Anno A LETTURE: Ger 20, 7-9; Sal 62; Rm 12,1-2; Mt 16,21-27
La grande professione di fede di Pietro di domenica scorsa: “Tu sei il Cristo il Figlio del Dio vivente”, carica di entusiasmo,benché riconosciuta grande da Gesù stesso, necessita di un approfondimento: solo così diventerà vera e preciserà meglio quel rapporto nato da un incontro che ha affascinato a tal punto da lasciare tutto
Ciò che succede a Pietro è il percorso “obbligato” di ogni esperienza umana vera che non si accontenta di vivere di ciò che suscita il primo momento dell’”incontro”: Bisogna verificare se ciò che è accaduto potrà reggere per tutta la vita e in ogni momento, bello o meno tale.
E’ così anche nel rapporto che nasce tra due che si innamorano. L’innamoramento deve diventare “amore”, e il cammino è lungo, chiede un serio lavoro senza il quale tutto finisce.
A conferma, oggi la liturgia ci offre l’esperienza del profeta Geremia, significativa nelle sue espressioni: “Mi hai sedotto, Signore, e io mi sono lasciato sedurre; mi hai fatto violenza e hai prevalso” Mi sono lasciato conquistare dalla tua chiamata come un bambino ingenuo che non resiste alle attenzioni di una madre, ma ora per esserti fedele sta succedendo l’imprevisto: devo andare contro corrente sto diventando lo zimbello di chi mi ascolta …. Avrei quasi la tentazione di abbandonarti: «Non penserò più a lui, non parlerò più nel suo nome!». Ma riflettendoci bene, lavorando su di me, mi sono detto, “dove andrò lontano da te”: “Ma nel mio cuore c’era come un fuoco ardente, trattenuto nelle mie ossa; mi sforzavo di contenerlo, ma non potevo.” E’ troppo grande l’esperienza che ho fatto di te, non posso tradire, per questo bisogna che comprenda, che vada a fondo! Solo un lavoro, “una fatica” mi porterà a comprendere … solo questo lavoro mi permetterà di arrivare a dare la vita, nel martirio, per non tradire questo “Amore” incontrato, che ha ridato un volto alla mia vita.

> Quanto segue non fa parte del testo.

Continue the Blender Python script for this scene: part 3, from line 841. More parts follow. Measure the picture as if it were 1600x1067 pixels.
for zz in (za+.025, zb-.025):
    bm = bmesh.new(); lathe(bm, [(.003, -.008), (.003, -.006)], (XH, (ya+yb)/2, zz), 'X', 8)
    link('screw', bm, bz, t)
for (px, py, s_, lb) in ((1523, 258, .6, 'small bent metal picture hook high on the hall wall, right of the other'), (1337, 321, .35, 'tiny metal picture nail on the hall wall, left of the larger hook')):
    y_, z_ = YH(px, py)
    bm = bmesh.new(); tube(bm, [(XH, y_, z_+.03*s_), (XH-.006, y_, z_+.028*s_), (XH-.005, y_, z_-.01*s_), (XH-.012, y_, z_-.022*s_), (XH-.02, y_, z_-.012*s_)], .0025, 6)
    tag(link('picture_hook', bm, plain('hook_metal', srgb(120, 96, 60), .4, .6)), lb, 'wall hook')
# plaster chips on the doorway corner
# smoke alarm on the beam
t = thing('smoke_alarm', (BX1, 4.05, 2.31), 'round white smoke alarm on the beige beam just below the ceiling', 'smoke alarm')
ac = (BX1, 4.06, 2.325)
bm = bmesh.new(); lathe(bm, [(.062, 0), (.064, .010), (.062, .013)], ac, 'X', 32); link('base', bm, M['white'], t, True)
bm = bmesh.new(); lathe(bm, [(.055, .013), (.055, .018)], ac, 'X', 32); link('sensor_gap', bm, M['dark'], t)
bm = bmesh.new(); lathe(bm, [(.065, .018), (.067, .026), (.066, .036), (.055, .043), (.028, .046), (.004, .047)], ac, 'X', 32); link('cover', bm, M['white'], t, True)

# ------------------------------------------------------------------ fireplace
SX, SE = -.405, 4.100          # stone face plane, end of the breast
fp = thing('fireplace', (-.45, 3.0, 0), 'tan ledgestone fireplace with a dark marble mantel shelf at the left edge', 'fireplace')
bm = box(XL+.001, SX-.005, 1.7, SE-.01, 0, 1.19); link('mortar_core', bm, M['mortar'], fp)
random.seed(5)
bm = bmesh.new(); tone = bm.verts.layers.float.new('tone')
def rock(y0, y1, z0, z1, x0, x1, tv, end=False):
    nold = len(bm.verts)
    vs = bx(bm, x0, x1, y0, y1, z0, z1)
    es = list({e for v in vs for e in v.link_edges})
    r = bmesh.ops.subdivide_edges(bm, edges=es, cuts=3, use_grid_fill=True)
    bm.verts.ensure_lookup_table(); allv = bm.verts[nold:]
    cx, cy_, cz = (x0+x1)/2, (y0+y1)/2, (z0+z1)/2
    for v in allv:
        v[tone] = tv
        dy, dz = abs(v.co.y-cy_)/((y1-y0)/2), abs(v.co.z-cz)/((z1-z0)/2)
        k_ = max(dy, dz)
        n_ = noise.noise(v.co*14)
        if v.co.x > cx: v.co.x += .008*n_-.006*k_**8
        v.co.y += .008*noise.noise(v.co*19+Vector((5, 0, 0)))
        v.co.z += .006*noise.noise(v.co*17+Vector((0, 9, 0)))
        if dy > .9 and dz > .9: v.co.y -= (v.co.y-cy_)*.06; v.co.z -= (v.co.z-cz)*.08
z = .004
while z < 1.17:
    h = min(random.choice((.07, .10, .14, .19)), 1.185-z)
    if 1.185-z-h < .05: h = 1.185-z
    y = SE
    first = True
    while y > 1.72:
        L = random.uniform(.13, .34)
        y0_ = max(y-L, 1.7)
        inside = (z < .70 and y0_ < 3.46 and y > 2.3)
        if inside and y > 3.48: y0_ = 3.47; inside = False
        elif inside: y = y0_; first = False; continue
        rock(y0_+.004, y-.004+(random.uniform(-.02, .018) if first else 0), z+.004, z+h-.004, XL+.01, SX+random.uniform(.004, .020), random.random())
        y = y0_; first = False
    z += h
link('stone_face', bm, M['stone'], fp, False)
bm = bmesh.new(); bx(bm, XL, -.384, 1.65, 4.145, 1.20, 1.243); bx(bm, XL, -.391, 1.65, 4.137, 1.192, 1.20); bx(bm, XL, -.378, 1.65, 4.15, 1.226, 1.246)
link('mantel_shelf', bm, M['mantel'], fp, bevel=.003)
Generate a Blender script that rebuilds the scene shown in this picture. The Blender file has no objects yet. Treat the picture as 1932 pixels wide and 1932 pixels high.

Geremia, come tanti altri profeti, sarà chiamato a confermare la sua testimonianza con il martirio, ucciso dai suoi stessi fratelli, che questo lavoro hanno preferito non farlo, dando credito alle alleanze umane.
Ci invita a questo lavoro San Paolo con la sua meravigliosa testimonianza: ai Romani ripete che non è sufficiente quanto gli è capitato sulla via di Damasco per continuare ad essere fedeli a Cristo … è necessaria l’offerta quotidiana “dei vostri corpi come sacrificio vivente, santo e gradito a Dio; è questo il vostro culto spirituale.” “ Per non conformarsi a questo mondo,” e rimanere così fedeli alla grazia del primo incontro dove si è potuto riconoscere, per la prima volta, la forza e la grandezza di questo Gesù.
Nel Vangelo, infine, è Gesù stesso che ricorda a Pietro che senza questo lavoro anche l’incontro più entusiasmante della vita non regge. Uscire da sé stessi per far spazio ad una logica più grande è l’unico criterio che veramente realizza. Uscire da sé stessi è una fatica, una croce ma per la resurrezione: “Perché chi vuole salvare la propria vita, la perderà; ma chi perderà la propria vita per causa mia, la troverà.”